No Parque de Campismo da Prelada, Porto, o entardecer é, pelo contrário, a altura do dia mais agitada. Frequentado maioritariamente por turistas estrangeiros que aproveitam o dia para ver a cidade, o espaço gerido pela Misericórdia ressente-se da época baixa, mas há-de animar-se com a chegada da Páscoa.

Em todos os cantos do país, 24 horas por dia, milhares de serviços das quase quatro centenas de Misericórdias estendem o seu raio omnipresente de actuação. Nos clássicos serviços sociais, mas não só. Há instituições com empresas tão díspares como pastelarias, perfumarias, confecções ou órgãos de comunicação social.

Com cerca de 40 mil trabalhadores, as Misericórdias empregam o triplo dos funcionários de uma das maiores empresas portuguesas, a PT - 14 mil. Contribuem de forma decisiva (embora não se conheçam estudos discriminados) para o elevado peso que a chamada "economia social" (ver página 5) detém no Produto Interno Bruto (PIB): cerca de 3,9%, segundo estudos do investigador Luís Jacob.

Em resultado de benemerências, detêm, por outro lado, um vasto património. Tão vasto que, como admite Miguel Loureiro, do Gabinete do Património da União das Misericórdias Portuguesas, é "impossível de quantificar". No que diz respeito ao património cultural e histórico, "existe um levantamento feito pela Direcção-Geral dos Edifícios e Monumentos Nacionais". Alguns números falam por si: capelas e igrejas são 318, a que se juntam equipamentos como museus (33), cineteatros (12), galerias de arte (9), anfiteatros e salões (14) ou mesmo praças de touros (18).

Quantificar o imobiliário e propriedades rurais é, contudo, tarefa hercúlea em que nunca ninguém se lançou. "Estamos a falar de milhares e milhares de edifícios", salienta Miguel Loureiro. "É preciso perceber que cada Misericórdia é autónoma e em geral muito ciosa do seu património".
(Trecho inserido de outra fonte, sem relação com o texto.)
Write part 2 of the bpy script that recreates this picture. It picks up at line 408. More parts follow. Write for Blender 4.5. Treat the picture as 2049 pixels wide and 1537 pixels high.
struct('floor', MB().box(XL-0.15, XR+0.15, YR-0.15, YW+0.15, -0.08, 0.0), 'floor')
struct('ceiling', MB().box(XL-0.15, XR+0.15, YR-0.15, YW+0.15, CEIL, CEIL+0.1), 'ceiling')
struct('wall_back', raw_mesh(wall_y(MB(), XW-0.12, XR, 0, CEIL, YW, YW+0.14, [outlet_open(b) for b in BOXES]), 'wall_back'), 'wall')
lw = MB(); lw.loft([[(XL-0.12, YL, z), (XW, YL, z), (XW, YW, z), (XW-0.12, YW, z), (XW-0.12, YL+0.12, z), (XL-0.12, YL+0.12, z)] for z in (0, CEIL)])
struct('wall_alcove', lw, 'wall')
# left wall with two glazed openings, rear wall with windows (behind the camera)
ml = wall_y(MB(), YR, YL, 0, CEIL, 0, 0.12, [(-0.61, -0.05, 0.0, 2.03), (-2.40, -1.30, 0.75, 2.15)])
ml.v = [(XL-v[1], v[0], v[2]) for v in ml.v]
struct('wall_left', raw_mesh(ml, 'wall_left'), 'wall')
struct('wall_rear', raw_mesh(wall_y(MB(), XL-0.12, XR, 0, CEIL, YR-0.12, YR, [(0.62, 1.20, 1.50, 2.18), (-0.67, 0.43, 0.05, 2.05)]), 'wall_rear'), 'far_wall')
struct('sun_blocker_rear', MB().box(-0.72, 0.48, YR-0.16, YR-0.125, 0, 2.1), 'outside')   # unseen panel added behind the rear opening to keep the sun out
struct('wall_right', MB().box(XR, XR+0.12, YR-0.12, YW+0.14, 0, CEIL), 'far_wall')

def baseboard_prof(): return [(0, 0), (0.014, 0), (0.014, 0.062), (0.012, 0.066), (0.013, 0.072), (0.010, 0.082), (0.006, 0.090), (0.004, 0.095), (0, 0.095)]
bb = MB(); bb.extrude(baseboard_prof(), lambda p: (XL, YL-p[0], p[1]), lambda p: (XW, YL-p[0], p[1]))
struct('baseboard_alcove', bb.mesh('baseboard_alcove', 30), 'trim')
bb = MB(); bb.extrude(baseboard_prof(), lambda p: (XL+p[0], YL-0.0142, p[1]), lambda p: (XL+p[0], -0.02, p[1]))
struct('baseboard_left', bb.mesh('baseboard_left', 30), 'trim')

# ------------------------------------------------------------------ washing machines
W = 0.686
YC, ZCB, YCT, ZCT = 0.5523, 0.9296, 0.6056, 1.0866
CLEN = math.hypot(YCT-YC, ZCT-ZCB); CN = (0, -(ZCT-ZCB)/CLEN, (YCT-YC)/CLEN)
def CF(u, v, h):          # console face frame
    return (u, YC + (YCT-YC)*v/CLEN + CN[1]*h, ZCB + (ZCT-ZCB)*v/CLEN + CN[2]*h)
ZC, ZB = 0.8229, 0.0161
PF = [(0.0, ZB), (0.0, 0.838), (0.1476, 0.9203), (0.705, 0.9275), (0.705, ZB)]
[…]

Roque Amaro, professor de Economia no Instituto Superior de Ciências do Trabalho e Empresa (ISCTE), considera que essa acumulação de património de que beneficiam as Misericórdias, graças ao seu estatuto religioso, não tem sido acompanhada de eficiência na gestão dos recursos.
Em sua opinião, por dois factores. Por um lado, "uma má consciência, quase pré-industrial e arcaica, de que o investimento e a actividade económica são pecaminosos". Por outro, "falta de tradição de gestão económica", que leva a uma tendência das instituições de "não incluir técnicos habilitados".

Neste quadro, embora com excepções - particularmente a Santa Casa da Misericórdia de Lisboa, que goza de um estatuto jurídico único -, "a maior parte das Misericórdias vai cumprindo a sua missão social, mas sem dinamismo e com excessiva dependência do Estado".

Nada que impeça, ainda assim, que as Misericórdias sejam prestadoras únicas de determinados serviços em dezenas de concelhos (particularmente no interior) e que juntem à actividade social e económica a componente cultural - com 69 grupos musicais e de teatro - e escolar. Só escolas superiores são cinco e profissionais, sete.

Tudo factores que contribuem para o poder que lhes é reconhecido a nível local. "A figura do provedor é uma figura de prestígio. Alguém que já o tinha, para aceder ao cargo, mas reforça esse prestígio precisamente por o deter", explica Roque Amaro. "E, quanto mais pobre e menos desenvolvido é o meio, mais a instituição reforça esse poder".